10 Responses to “Real Sichuan Food”

  1. ScottS-M says:

    My girlfriend surprised me once with that pepper (she calls it flower pepper). I sat down to dinner, started eating and suddenly my mouth started tingling. She got quite a kick out of waiting for my reaction. Definitely a unique sensation but I’ve grown to like it.

  2. jennifer says:

    hey, nice essay. you may need some seeds of Zanthoxylum, and plant it in your back yard, but pls take care of your dog, it can be his meal.

  3. Cynthia Chien-Yu Lee says:

    Where do you find the time to write the blogl…… I wonder. Cynthia of 3CEMS

  4. 小呆 says:

    你可以去四川吃上地地到到的香辣美食!

  5. Bunny, please keep writing this stuff! The combination of chinese manufacturing diary and random food observations is excellent.

    I was very surprised to see this bit on ma po tofu, a dish I dearly love. I’m over in Japan, and the spice you are talking about I am familiar with from eating various spicy japanese dishes. I had never tasted it before moving here, but I never knew it was Chinese! I mean, growing up in the bay area with chinese food all around me, and yet it never made an appearance.

  6. Hi Bunny, good to see that you share this stuuf and experiences. Especially since I went thorugh exactly the same cycle with setting op the production for our Gravel In Pocket portable videoplayer. Also in Shenzhen, lots of comments and places I recognize! Good luck, I like your Chumby very much…

  7. 雅各 says:

    小呆: “地地到到” 什么意思?你大概写错了。WindowsXP的软件有“地地道道“。

    谢谢。

    雅各。

  8. Hooman says:

    Bunnie!

    Matt told me to come check out your blog. Wow! Guess I don’t need to ask “what have you been up to recently?”…

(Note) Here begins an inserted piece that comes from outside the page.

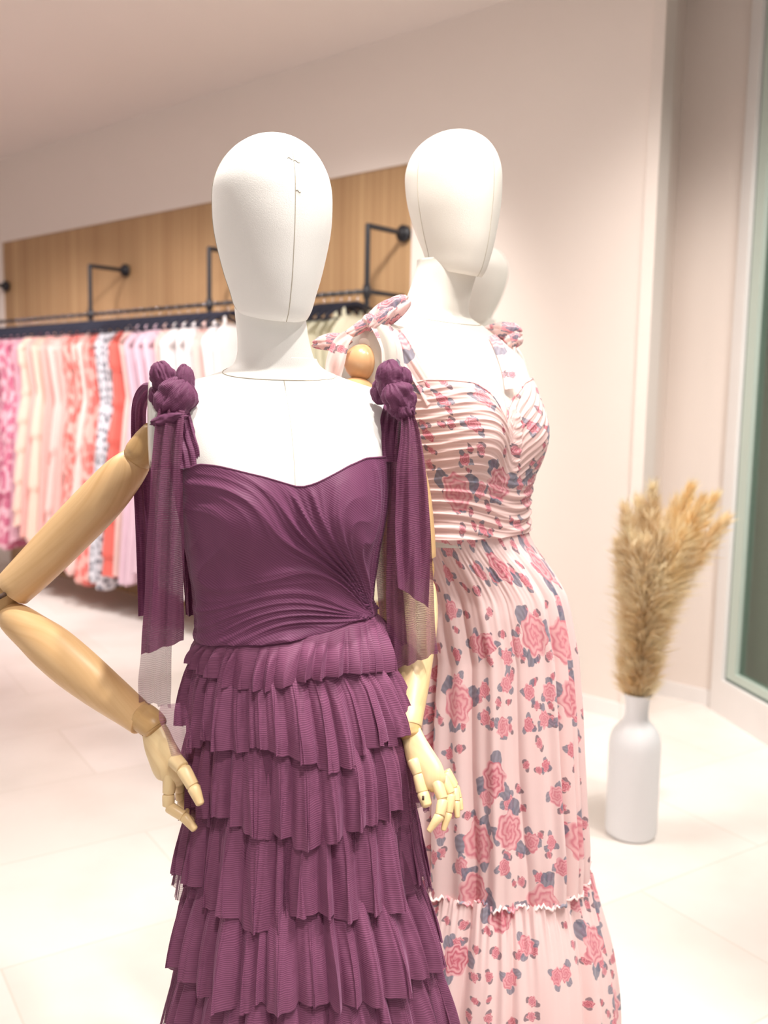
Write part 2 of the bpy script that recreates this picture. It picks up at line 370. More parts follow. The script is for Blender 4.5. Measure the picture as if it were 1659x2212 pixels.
# ------------------------------------------------------------------ the room
H_C = onwall(0, 345, D_W).z
def wall_strip(name, a, b, z0, z1, mat, thick=.1, nrm=None):
    a = Vector((a[0], a[1], 0)); b = Vector((b[0], b[1], 0)); t = (b - a).normalized(); nn = Vector((-t.y, t.x, 0))
    if nrm is not None and nn.dot(Vector(nrm)) < 0: nn = -nn
    mb = MB(); c = (a + b) / 2 + nn * thick / 2; c.z = (z0 + z1) / 2
    mb.box(c, ((b - a).length, thick, z1 - z0), (t, nn, Vector((0, 0, 1))))
    return mb.build(name, mat, smooth=False)
mb = MB(); mb.box((-1, 3, -.05), (14, 14, .1)); tag(mb.build('floor', M['floor'], smooth=False), kind='structure')
mb = MB(); mb.box((-1, 3, H_C + .05), (14, 14, .1)); tag(mb.build('ceiling', M['ceil'], smooth=False), kind='structure')
pa = onwall(1397, 870, D_W); pb = onwall(1438, 870, 4.30); far = NO * D_W + ET * 9
wl = onwall(6, 600, D_W); wr = onwall(887, 600, D_W); ztop = onwall(885, 352, D_W).z
bk_n = NO
# back wall in pieces so that the slatted panel is set into it
def bw(name, a, b, z0, z1): return tag(wall_strip(name, a, b, z0, z1, M['wall'], .1, bk_n), kind='structure')
bw('wall_back', pa, wr, 0, H_C)
bw('wall_back', wr, wl, ztop, H_C)
bw('wall_back', wl, far, 0, H_C)
ws = wall_strip('wall_back', wr + NO * .012, wl + NO * .012, 0, ztop, M['slats'], .08, bk_n); tag(ws, kind='structure')
tag(wall_strip('wall_return', pa, pb, 0, H_C, M['wall'], .05, (-1, 0, 0)), kind='structure')
rear_end = pb - ET * 1.5
tag(wall_strip('wall_rear', pb, rear_end, 0, H_C, M['wall'], .1, bk_n), kind='structure')
tag(wall_strip('baseboard_back', pa - NO * .001, wr - NO * .001, 0, .075, M['trimw'], .012, -bk_n), kind='structure')
tag(wall_strip('baseboard_rear', pb + ET * -.02, rear_end, 0, .075, M['trimw'], .012, -bk_n), kind='structure')
tag(wall_strip('wall_left', far, far - NO * 4.5, 0, H_C, M['wall'], .1, ET), kind='structure')
# shop window, standing at an angle
c0 = G(1533, 1532); c1 = G(1659, 1612); tdir = (c1 - c0).normalized(); ndir = Vector((-tdir.y, tdir.x, 0));
if ndir.x < 0: ndir = -ndir
c2 = c0 + tdir * 3.2
tag(wall_strip('wall_window', c0, c2, 0, .165, M['trimw'], .12, ndir), kind='structure')
tag(wall_strip('wall_window', c0, c0 + tdir * .085, .165, H_C, M['trimw'], .12, ndir), kind='structure')
def fr(a, b, z0, z1, mat, off, th):
    a_ = c0 + tdir * a + ndir * off; b_ = c0 + tdir * b + ndir * off
    return wall_strip('window_frame', a_, b_, z0, z1, mat, th, ndir)
win = thing('window_1', c0 + ndir * .04, None, None); tag(win, kind='structure')
def reparent(o, p):
    o.location -= wloc(p); o.parent = p; return o
for (a, b, z0, z1, mt, off, th) in [(.085, .10, .165, H_C, 'gasket', .02, .04), (.10, .17, .18, H_C, 'framegreen', .015, .05), (.085, 3.2, .165, .18, 'gasket', .02, .04), (.17, 3.2, .18, .215, 'framegreen', .015, .05)]:
    reparent(fr(a, b, z0, z1, M[mt], off, th), win)
g = wall_strip('window_pane', c0 + tdir * .17 + ndir * .035, c2 + ndir * .035, .215, H_C, M['glass'], .008, ndir); reparent(g, win)
# dark backdrop added outside the glass, hiding the bright world
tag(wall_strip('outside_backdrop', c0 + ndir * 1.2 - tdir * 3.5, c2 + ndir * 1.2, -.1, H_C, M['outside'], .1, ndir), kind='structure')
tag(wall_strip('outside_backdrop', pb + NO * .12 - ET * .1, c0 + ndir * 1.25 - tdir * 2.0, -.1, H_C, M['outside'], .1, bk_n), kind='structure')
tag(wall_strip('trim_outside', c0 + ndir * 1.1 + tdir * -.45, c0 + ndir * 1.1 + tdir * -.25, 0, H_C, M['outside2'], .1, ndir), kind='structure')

# ------------------------------------------------------------------ clothes rail on the back wall
D_R = 3.54
rail_z = onwall(195, 679, D_R).z
def rp(t, z, D=D_R): v = NO * D + ET * t; return Vector((v.x, v.y, z))
def t_at(px, py, D): return onwall(px, py, D).dot(ET)
rack = thing('clothes_rail', rp(t_at(195, 679, D_R), rail_z), 'black pipe clothes rail bracketed to the slatted oak wall', 'clothes rail')
t0, t1 = t_at(795, 627, D_R), t_at(-110, 703, D_R)
mb = MB(); mb.tube([rp(t0, rail_z), rp(t1, rail_z)], .011, 14); mb.build('rail', M['black'], rack)
TB = [t_at(-60, 590, D_R), t_at(194, 575, D_R), t_at(452, 540, D_R), t_at(795, 482, D_R)]
zt = onwall(194, 574, D_R).z
for i, tt in enumerate(TB):
    mb = MB(); mb.tube([rp(tt, rail_z - .07), rp(tt, zt)], .0135, 14, round_cap=1); mb.tube([rp(tt, zt), rp(tt, zt, D_W - .002)], .0135, 14, round_cap=1)
    mb.tube([rp(tt, rail_z - .03), rp(tt, rail_z + .03)], .020, 14)
    br = mb.build('bracket', M['black'], rack)
    mb = MB(); mb.tube([rp(tt, zt, D_W - .02), rp(tt, zt, D_W - .001)], .042, 20); mb.tube([rp(tt, zt, D_W - .04), rp(tt, zt, D_W - .015)], .022, 20); mb.build('flange', M['black'], br)
mb = MB(); mb.tube([rp(TB[3], rail_z), rp(TB[3], rail_z, D_W - .002)], .012, 14); mb.build('bracket', M['black'], rack)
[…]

    I can relate to this post… Jess and I bought some Sichuan pepper a while back – I think it was from Christina’s spice shop in Cambridge, near the East Coast Grill.

    I used it in a stir-fry dish. I thought “Chinese spice, should go well in stir fry, right?”. As you might expect, being a Westerner, I am not fully familiar with the distinctions between the cuisines of China… as such, this might have been the culinary faux-pas equivalent of putting olive oil on a Normand dish, or ketchup on French fries in France, and if so, I apologize to all Chinese culinary experts here….

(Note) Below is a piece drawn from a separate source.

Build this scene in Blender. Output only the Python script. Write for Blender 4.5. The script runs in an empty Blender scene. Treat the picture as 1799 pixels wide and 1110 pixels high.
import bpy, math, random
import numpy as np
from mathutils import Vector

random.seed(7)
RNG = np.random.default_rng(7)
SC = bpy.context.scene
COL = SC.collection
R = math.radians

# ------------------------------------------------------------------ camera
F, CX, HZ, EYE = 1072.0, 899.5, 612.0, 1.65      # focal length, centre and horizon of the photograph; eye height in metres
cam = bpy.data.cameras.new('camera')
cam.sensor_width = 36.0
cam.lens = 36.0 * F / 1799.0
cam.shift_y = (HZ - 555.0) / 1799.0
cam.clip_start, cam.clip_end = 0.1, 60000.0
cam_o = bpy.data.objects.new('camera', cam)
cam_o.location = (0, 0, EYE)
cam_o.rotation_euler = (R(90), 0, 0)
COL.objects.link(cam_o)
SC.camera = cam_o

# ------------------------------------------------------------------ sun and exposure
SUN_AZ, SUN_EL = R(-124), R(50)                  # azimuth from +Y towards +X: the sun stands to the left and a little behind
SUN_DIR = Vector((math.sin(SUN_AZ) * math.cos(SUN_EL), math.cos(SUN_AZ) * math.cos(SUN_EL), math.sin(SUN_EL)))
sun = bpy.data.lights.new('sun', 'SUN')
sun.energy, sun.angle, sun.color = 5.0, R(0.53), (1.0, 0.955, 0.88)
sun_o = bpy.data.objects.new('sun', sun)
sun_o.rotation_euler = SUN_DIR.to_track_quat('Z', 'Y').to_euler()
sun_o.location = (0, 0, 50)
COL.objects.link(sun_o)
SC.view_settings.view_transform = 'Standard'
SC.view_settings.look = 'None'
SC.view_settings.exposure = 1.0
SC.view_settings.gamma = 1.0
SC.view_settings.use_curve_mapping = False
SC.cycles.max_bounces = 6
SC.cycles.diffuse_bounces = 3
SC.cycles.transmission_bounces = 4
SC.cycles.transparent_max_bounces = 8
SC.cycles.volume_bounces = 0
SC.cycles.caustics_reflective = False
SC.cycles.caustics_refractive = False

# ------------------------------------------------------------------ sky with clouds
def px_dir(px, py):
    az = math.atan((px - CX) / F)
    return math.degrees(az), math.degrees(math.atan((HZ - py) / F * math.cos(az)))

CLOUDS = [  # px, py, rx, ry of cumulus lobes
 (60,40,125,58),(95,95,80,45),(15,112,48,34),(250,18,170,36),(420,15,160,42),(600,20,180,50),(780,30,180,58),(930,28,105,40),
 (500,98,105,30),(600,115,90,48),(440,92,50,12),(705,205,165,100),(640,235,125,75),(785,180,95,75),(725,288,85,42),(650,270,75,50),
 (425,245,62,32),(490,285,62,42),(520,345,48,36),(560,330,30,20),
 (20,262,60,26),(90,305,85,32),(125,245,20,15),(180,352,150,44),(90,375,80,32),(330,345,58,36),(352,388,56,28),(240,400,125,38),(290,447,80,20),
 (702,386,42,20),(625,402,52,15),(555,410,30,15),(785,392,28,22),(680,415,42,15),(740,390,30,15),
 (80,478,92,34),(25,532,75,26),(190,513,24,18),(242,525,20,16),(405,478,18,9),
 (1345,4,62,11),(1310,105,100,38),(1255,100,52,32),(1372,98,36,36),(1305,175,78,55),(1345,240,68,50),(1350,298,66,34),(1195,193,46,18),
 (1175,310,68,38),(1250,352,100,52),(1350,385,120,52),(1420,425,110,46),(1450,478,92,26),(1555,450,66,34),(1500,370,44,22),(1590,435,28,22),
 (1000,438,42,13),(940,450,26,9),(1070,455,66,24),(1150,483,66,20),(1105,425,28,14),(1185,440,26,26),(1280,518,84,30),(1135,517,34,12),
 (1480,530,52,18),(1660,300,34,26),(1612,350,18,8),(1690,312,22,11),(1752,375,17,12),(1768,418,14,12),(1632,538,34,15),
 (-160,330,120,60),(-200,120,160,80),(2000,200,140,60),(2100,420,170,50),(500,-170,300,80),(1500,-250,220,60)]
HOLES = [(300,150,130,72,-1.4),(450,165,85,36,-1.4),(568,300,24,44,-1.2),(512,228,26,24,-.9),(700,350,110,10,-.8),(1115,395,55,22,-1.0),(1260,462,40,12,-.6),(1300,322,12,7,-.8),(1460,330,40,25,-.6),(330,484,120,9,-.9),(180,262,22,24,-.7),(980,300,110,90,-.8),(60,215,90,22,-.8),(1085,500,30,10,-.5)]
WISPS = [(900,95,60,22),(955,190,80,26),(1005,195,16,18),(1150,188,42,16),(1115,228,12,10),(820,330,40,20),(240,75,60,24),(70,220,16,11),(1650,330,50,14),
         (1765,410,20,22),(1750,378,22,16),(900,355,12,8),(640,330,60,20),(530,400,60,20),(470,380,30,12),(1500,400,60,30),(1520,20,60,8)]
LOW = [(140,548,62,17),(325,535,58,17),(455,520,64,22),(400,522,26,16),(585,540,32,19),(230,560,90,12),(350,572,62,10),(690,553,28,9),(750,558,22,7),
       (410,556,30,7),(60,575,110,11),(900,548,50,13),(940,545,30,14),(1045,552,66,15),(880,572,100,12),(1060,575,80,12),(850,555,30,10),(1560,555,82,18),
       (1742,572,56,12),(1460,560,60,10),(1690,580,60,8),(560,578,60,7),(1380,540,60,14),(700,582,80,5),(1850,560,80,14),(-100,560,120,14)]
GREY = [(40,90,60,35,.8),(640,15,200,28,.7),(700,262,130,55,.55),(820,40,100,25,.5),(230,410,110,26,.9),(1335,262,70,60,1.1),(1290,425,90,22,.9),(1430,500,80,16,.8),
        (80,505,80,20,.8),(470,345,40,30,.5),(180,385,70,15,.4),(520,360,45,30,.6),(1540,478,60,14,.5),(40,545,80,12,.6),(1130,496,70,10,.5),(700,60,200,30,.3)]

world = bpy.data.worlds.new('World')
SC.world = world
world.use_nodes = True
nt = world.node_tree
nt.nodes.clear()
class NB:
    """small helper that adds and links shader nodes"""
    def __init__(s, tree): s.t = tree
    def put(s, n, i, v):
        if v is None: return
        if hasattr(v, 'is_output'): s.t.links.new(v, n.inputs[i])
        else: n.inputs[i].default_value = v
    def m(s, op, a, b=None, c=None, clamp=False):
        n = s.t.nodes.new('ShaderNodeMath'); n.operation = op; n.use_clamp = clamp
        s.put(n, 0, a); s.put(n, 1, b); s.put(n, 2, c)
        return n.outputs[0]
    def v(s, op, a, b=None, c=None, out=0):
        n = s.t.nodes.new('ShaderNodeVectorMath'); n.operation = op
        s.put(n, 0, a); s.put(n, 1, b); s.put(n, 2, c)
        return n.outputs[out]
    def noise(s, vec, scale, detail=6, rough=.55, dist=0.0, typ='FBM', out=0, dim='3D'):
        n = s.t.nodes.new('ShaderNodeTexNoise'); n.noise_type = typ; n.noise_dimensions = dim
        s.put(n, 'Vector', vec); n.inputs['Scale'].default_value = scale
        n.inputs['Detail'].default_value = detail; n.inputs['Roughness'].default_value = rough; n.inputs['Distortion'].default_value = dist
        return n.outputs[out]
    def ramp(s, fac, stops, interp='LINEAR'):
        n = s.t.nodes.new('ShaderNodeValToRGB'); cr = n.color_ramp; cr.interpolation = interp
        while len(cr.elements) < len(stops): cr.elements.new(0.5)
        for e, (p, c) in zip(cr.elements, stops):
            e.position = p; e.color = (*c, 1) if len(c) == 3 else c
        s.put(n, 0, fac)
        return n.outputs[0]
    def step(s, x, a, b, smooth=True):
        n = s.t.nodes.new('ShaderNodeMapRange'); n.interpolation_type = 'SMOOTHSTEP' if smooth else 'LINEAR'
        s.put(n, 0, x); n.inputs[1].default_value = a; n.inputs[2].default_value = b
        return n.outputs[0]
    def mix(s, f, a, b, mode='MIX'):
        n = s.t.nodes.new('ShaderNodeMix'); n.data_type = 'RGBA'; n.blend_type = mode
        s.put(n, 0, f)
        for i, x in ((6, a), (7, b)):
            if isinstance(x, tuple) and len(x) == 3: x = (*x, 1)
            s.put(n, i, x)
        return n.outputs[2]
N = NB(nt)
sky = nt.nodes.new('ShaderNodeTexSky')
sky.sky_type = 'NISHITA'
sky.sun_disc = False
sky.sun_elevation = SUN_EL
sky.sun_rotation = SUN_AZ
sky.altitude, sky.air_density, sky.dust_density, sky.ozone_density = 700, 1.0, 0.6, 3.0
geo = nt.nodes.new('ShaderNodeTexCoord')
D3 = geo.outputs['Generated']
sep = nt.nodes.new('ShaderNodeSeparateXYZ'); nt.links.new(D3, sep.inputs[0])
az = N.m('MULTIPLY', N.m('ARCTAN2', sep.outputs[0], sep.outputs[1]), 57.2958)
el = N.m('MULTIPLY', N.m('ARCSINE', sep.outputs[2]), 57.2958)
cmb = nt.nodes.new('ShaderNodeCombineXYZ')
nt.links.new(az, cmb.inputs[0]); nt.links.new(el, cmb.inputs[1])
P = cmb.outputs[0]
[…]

    Anyway, I expected the Sichuan pepper to be just another hot pepper with a slightly different flavor (such as pequin or tepin peppers). Boy was I wrong. It had an odd spicy-but-sour feel to it. It was interesting, somewhat pleasant, but next time I’ll refrain from putting too much, because its flavor is strong and will easily take over the whole meal.

    (To put that last statement in perspective, I routinely replace a single cayenne pepper with four to eight habañeros in recipes I come across – and would never dream of “removing the seeds to make it milder” as the recipes sometimes suggest…)

  9. Hannah says:

    I can’t add your rss feed to my reader, what could be the problem?

  10. Seth says:

    Beautifully done blog, glad to see you’re still at it, too. Referring to your 2011 posts. I like this one in particular. Good post.